If Tisza’s programme were to come into effect, God forbid, then of course we could forget about the minimum wage increase. So, with the economic policy programme that’s now been leaked, it won’t be possible to implement the 11 per cent or 7 per cent minimum wage increase. That would require an economic policy of the Right. The parties that reached the agreement – the trade unions on one side and the employers on the other – have assumed that the current economic policy will remain in place. If the current economic policy remains in place, then they’ll be able to implement this minimum wage increase, because they’ve agreed on it, with the Government only playing a mediating role. If economic policy changes, this agreement will fall apart in an instant.
Let’s talk about one more thing, because exactly twenty-one years ago today there was a referendum on dual citizenship, which unfortunately caused deep wounds in the relationship between Hungarians in the mother country and those living beyond the borders. Have these wounds healed today, twenty-one years later?

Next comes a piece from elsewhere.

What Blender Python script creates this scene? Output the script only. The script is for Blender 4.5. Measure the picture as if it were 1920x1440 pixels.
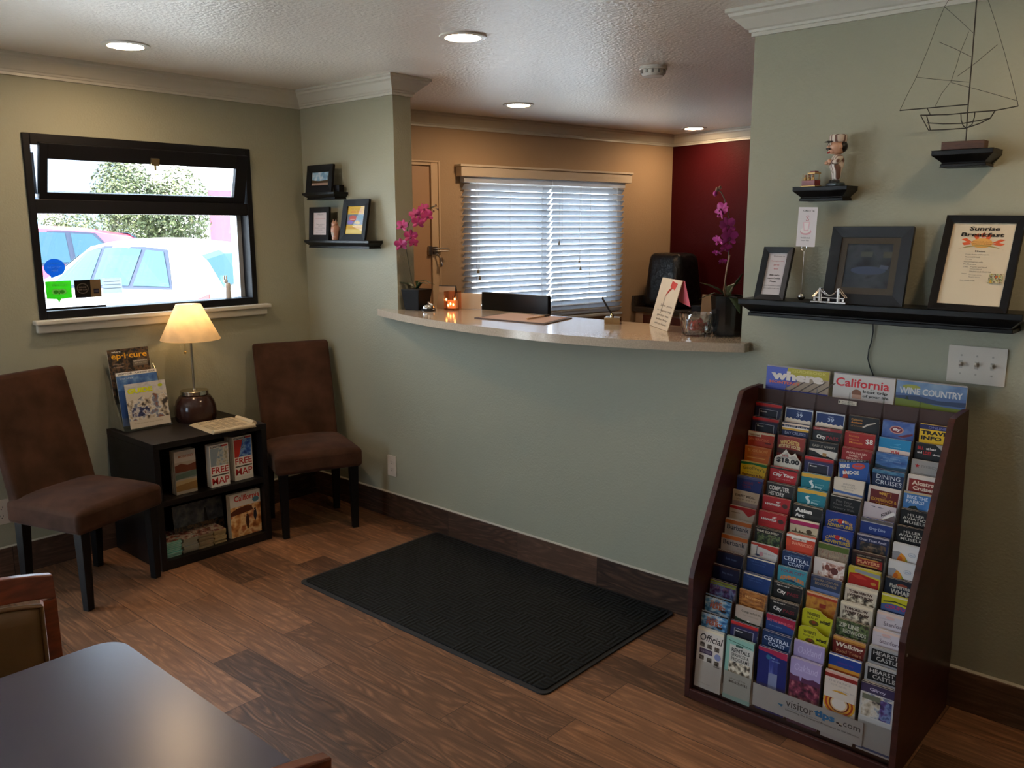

I think so. On the night of the referendum I was among those who saw the vote as a victory. I think I was only one in a hundred, that was more or less the ratio; that was because I didn’t think that Hungarians would support dual citizenship for Hungarians living beyond the borders in sufficient numbers to enable us to belong to a community not only in spiritual, cultural and linguistic terms, but also politically and in terms of public law. The Left has always agitated, educated or trained against this: there’s one culture in Hungary that says that a Hungarian is someone who lives in Hungary. This is the position of the Left. And there’s a culture of the Right, according to which we’re a great nation that’s been torn apart and unjustly broken into pieces – but that Hungarians who have ended up outside the borders are still Hungarians. This means that the borders of the nation and the borders of the state do not coincide. These are two different philosophies. But I was happy that on 5 December there were more “yes” votes than “no” votes. I was happy, because I knew that the moment would come when we’d get an opportunity from God and the Hungarian voters to win a two-thirds majority – because if you want to grant citizenship you need a two-thirds majority. The moral basis for a later decision was established, because if there are more “yes” votes than “no” votes, then by referring to that referendum the Government would be able to grant dual citizenship. And after we got the two-thirds majority in 2010, our first decision was to refer back to that referendum – which was a bad memory and a shock for many people, but in which there was still a majority. And we introduced dual citizenship on that basis. And, most importantly, there’s been a change on the Left as well. So the culture of the Left, according to which anyone who doesn’t live in Hungary isn’t Hungarian, has withered. I can see that there are still some leading figures who hold that view, but it’s regressed and weakened; meanwhile the other side – which says that the country has borders, the state has borders, but the nation doesn’t, and that all Hungarians in the world belong to one nation – has grown stronger. So I think that we’ve already moved beyond that painful referendum of 5 December, both in terms of public law and in cultural and philosophical terms, and we’re working hard to create Hungarian national unity.
I’ve been asking Prime Minister Viktor Orbán about subjects including Brussels’ position on the war, energy issues, and the Tisza Party’s policy package.